El veneno que destilan los ayatolas y su oscuro pelele, Ahmedinejad, es sólo la punta de lanza de un viejo y recalcitrante resentimiento iraní, que, es curioso, no parecía existir en la época del Sha. Se ha ido acumulando con cada éxito y cada conquista israelí, con cada demostración de inteligencia y superioridad moral de los judíos sobre los musulmanes. Hay que decirlo con claridad: en todos estos años, desde que existe Israel, no se ha dado nunca por su parte un odio expreso y repugnante por sus vecinos como el que ahora promueven los persas. Durante mi larga estadía en el pequeño y valeroso país no escuché, precisamente de labios de judíos persas, más que maravillas de su país de origen, del culto a las rosas y los largos silencios de sus parques, pero eso fue antes de Khomeiny y el delirio integrista, antes de que la ralea shíita se apropiara de una tierra de estratégicas y abruptas fronteras. Pase lo que pase, haya o no guerra, será muy difícil que desaparezca de una día para otro lo que están sembrando los enemigos del sionismo y por extensión de lo judío allí donde se encuentre.

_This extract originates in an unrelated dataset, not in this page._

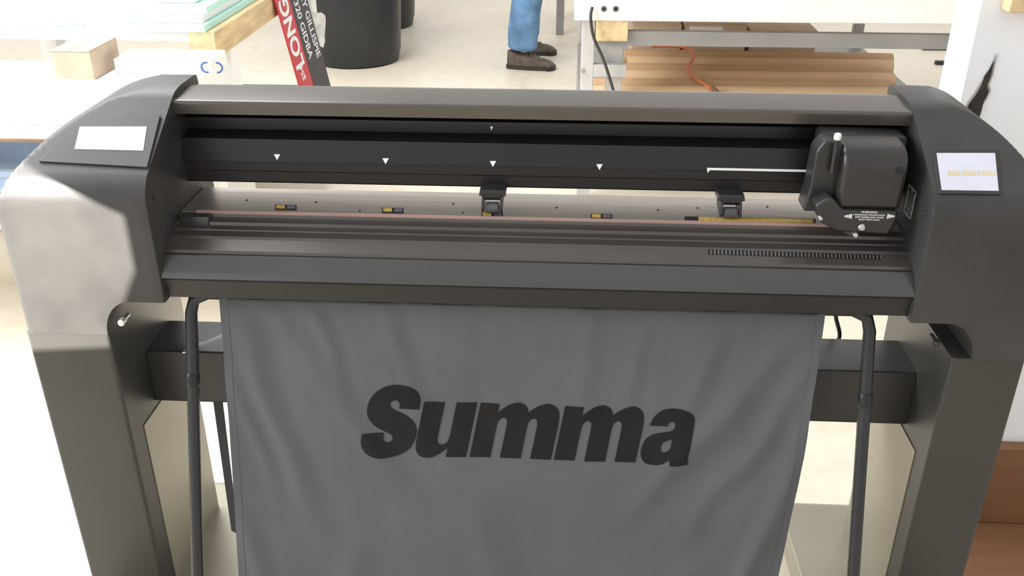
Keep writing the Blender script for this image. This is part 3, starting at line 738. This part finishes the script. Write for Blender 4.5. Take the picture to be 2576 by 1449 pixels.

No debemos engañarnos. En esa zona del mundo el auténtico peligro, la verdadera y ponzoñosa marea negra es el régimen de los ayatolas. Sin embargo, Europa no se mueve, eleva tímidamente su voz para mostrar su enfado porque un país miembro de las Naciones Unidas es amenazado de extinción por otro. Poco más. Toda la presión que se ejerce y ha ejercido sobre Irán no sirve ni ha servido de nada, más aún: sólo ha acentuado allí el odio por los Estados Unidos y sus estratégicos aliados. Cuando razón y sin razón se enfrentan, y la existencia del nazismo así lo demostró, la sin razón no tarda en llevar la delantera sencillamente porque no duda, su sed de sangre y su odio son tales que su fuerza los impele durante cierto tiempo, hasta que por fin la razón les para los pies. Ya sabemos el costo de tal desfase, el precio que el mundo tuvo que pagar por no actuar a tiempo contra el mal. Lo que sucede ahora, sin embargo, es mucho peor, hay armas atómicas de por medio y arsenales cuyo supuesto contenido hace pensar en un incontenible Apocalipsis. Las noticias que nos alimentan cada día son aciagas y tristes. Israel calcula el costo de su eventual campaña, no hay nada altisonante en su discurso oficial, contestado por algunos estamentos universitarios y de la izquierda que ingenuamente piensan que Irán no se atreverá nunca a agredir a Israel, al menos no antes de que lluevan sobre su territorio las primeras bombas.
Altisonantes son, en cambio, las palabras de los líderes iraníes. Hacen saber al mundo entero, y de paso buscan aquí y allá cómplices, que Israel debe ser y será borrado del mapa. Todo para hacerles un favor a los palestinos, que por supuesto también sucumbirán si ocurre la desgracia de la guerra. Es una ventaja que tu enemigo enuncie sus propósitos, aunque habrá que ver hasta qué punto los israelíes saben aprovecharla. Tras mucho meditar sobre la historia de la zona y lo acontecido en ella en las últimas décadas, parece claro que Occidente se equivocó al atacar a Irak. Si la guerra se hubiese llevado a cabo contra Irán, el mundo estaría hoy mucho más relajado de lo que está. No existirían Hezbolá en el Líbano ni Hamás tendría un socio distante pero activo en los persas. No sólo no se puede aceptar un Irán nuclear, tampoco es de recibo que continúe amenazando a Israel y que el mundo libre, ¡que debe tanto a los judíos! no tome francas y claras medidas para contrarrestar ese veneno que también salpica a Occidente. Girar la cabeza hacia otro lado en estos momentos es de cobardes. Creer que lo que pase a Israel sólo le concierne a los judíos es no tener la menor idea de las devastadoras consecuencias que el más mínimo triunfo shíita acarrería a nuestro planeta.